RAW RECORDS ::
+++++

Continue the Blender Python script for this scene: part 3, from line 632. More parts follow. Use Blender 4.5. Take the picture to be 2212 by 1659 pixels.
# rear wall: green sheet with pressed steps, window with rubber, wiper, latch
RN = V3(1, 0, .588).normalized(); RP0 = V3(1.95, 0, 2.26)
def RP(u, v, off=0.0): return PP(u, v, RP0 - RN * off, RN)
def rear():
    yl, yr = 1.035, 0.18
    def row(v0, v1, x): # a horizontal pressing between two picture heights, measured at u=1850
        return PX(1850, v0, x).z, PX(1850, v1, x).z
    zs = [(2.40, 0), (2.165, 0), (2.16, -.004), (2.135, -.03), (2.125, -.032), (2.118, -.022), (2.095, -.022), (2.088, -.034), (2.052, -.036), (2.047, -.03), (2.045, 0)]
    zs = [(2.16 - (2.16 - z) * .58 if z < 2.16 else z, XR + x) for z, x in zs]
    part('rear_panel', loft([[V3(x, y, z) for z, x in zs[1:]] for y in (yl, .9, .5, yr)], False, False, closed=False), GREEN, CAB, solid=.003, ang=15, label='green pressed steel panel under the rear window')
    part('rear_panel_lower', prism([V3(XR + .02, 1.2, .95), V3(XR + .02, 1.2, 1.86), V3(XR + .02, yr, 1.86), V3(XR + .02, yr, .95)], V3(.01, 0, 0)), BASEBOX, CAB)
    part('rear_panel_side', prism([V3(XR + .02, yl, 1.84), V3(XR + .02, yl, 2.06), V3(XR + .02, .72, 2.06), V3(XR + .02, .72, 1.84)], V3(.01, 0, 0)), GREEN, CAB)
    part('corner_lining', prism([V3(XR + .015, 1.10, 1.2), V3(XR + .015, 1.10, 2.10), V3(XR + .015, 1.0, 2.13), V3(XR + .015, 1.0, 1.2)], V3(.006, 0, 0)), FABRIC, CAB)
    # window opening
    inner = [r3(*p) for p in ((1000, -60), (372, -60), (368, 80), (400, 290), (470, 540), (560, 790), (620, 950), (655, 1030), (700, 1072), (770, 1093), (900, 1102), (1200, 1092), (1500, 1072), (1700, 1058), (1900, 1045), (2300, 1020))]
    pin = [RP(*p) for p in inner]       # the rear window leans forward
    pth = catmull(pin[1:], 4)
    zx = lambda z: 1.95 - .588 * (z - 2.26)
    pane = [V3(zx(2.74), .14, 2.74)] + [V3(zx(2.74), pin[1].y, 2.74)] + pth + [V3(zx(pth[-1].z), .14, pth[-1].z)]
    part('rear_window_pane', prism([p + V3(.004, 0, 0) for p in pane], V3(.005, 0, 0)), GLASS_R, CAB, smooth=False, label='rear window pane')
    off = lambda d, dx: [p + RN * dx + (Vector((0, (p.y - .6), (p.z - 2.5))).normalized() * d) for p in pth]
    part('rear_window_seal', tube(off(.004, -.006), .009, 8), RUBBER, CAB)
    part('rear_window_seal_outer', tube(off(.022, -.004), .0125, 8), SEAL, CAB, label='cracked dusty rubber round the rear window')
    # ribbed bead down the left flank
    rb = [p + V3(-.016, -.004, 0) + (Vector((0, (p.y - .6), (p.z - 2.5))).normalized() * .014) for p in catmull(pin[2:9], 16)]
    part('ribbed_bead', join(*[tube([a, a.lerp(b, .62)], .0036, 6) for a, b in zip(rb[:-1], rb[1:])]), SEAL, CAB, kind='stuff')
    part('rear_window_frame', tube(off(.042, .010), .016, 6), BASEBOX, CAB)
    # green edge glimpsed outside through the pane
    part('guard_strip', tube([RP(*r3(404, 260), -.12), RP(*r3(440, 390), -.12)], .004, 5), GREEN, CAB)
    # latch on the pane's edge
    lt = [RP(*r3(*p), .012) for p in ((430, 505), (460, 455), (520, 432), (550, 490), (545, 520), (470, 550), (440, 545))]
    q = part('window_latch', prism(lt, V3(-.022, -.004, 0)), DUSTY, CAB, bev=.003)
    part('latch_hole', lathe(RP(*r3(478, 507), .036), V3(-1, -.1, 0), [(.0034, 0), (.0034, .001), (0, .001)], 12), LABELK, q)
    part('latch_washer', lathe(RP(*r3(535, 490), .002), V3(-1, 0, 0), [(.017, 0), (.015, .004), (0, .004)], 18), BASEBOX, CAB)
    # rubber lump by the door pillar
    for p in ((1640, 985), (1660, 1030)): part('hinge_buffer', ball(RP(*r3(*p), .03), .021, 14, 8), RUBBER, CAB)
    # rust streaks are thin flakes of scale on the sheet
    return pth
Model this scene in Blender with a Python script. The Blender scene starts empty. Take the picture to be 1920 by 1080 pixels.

+++++

EXERCISE PROMPT :: Return every entry exactly as given.

EXPECTED ANSWER ::
Continue the Blender Python script for this scene: part 3, from line 632. More parts follow. Use Blender 4.5. Take the picture to be 2212 by 1659 pixels.
# rear wall: green sheet with pressed steps, window with rubber, wiper, latch
RN = V3(1, 0, .588).normalized(); RP0 = V3(1.95, 0, 2.26)
def RP(u, v, off=0.0): return PP(u, v, RP0 - RN * off, RN)
def rear():
    yl, yr = 1.035, 0.18
    def row(v0, v1, x): # a horizontal pressing between two picture heights, measured at u=1850
        return PX(1850, v0, x).z, PX(1850, v1, x).z
    zs = [(2.40, 0), (2.165, 0), (2.16, -.004), (2.135, -.03), (2.125, -.032), (2.118, -.022), (2.095, -.022), (2.088, -.034), (2.052, -.036), (2.047, -.03), (2.045, 0)]
    zs = [(2.16 - (2.16 - z) * .58 if z < 2.16 else z, XR + x) for z, x in zs]
    part('rear_panel', loft([[V3(x, y, z) for z, x in zs[1:]] for y in (yl, .9, .5, yr)], False, False, closed=False), GREEN, CAB, solid=.003, ang=15, label='green pressed steel panel under the rear window')
    part('rear_panel_lower', prism([V3(XR + .02, 1.2, .95), V3(XR + .02, 1.2, 1.86), V3(XR + .02, yr, 1.86), V3(XR + .02, yr, .95)], V3(.01, 0, 0)), BASEBOX, CAB)
    part('rear_panel_side', prism([V3(XR + .02, yl, 1.84), V3(XR + .02, yl, 2.06), V3(XR + .02, .72, 2.06), V3(XR + .02, .72, 1.84)], V3(.01, 0, 0)), GREEN, CAB)
    part('corner_lining', prism([V3(XR + .015, 1.10, 1.2), V3(XR + .015, 1.10, 2.10), V3(XR + .015, 1.0, 2.13), V3(XR + .015, 1.0, 1.2)], V3(.006, 0, 0)), FABRIC, CAB)
    # window opening
    inner = [r3(*p) for p in ((1000, -60), (372, -60), (368, 80), (400, 290), (470, 540), (560, 790), (620, 950), (655, 1030), (700, 1072), (770, 1093), (900, 1102), (1200, 1092), (1500, 1072), (1700, 1058), (1900, 1045), (2300, 1020))]
    pin = [RP(*p) for p in inner]       # the rear window leans forward
    pth = catmull(pin[1:], 4)
    zx = lambda z: 1.95 - .588 * (z - 2.26)
    pane = [V3(zx(2.74), .14, 2.74)] + [V3(zx(2.74), pin[1].y, 2.74)] + pth + [V3(zx(pth[-1].z), .14, pth[-1].z)]
    part('rear_window_pane', prism([p + V3(.004, 0, 0) for p in pane], V3(.005, 0, 0)), GLASS_R, CAB, smooth=False, label='rear window pane')
    off = lambda d, dx: [p + RN * dx + (Vector((0, (p.y - .6), (p.z - 2.5))).normalized() * d) for p in pth]
    part('rear_window_seal', tube(off(.004, -.006), .009, 8), RUBBER, CAB)
    part('rear_window_seal_outer', tube(off(.022, -.004), .0125, 8), SEAL, CAB, label='cracked dusty rubber round the rear window')
    # ribbed bead down the left flank
    rb = [p + V3(-.016, -.004, 0) + (Vector((0, (p.y - .6), (p.z - 2.5))).normalized() * .014) for p in catmull(pin[2:9], 16)]
    part('ribbed_bead', join(*[tube([a, a.lerp(b, .62)], .0036, 6) for a, b in zip(rb[:-1], rb[1:])]), SEAL, CAB, kind='stuff')
    part('rear_window_frame', tube(off(.042, .010), .016, 6), BASEBOX, CAB)
    # green edge glimpsed outside through the pane
    part('guard_strip', tube([RP(*r3(404, 260), -.12), RP(*r3(440, 390), -.12)], .004, 5), GREEN, CAB)
    # latch on the pane's edge
    lt = [RP(*r3(*p), .012) for p in ((430, 505), (460, 455), (520, 432), (550, 490), (545, 520), (470, 550), (440, 545))]
    q = part('window_latch', prism(lt, V3(-.022, -.004, 0)), DUSTY, CAB, bev=.003)
    part('latch_hole', lathe(RP(*r3(478, 507), .036), V3(-1, -.1, 0), [(.0034, 0), (.0034, .001), (0, .001)], 12), LABELK, q)
    part('latch_washer', lathe(RP(*r3(535, 490), .002), V3(-1, 0, 0), [(.017, 0), (.015, .004), (0, .004)], 18), BASEBOX, CAB)
    # rubber lump by the door pillar
    for p in ((1640, 985), (1660, 1030)): part('hinge_buffer', ball(RP(*r3(*p), .03), .021, 14, 8), RUBBER, CAB)
    # rust streaks are thin flakes of scale on the sheet
    return pth
Model this scene in Blender with a Python script. The Blender scene starts empty. Take the picture to be 1920 by 1080 pixels.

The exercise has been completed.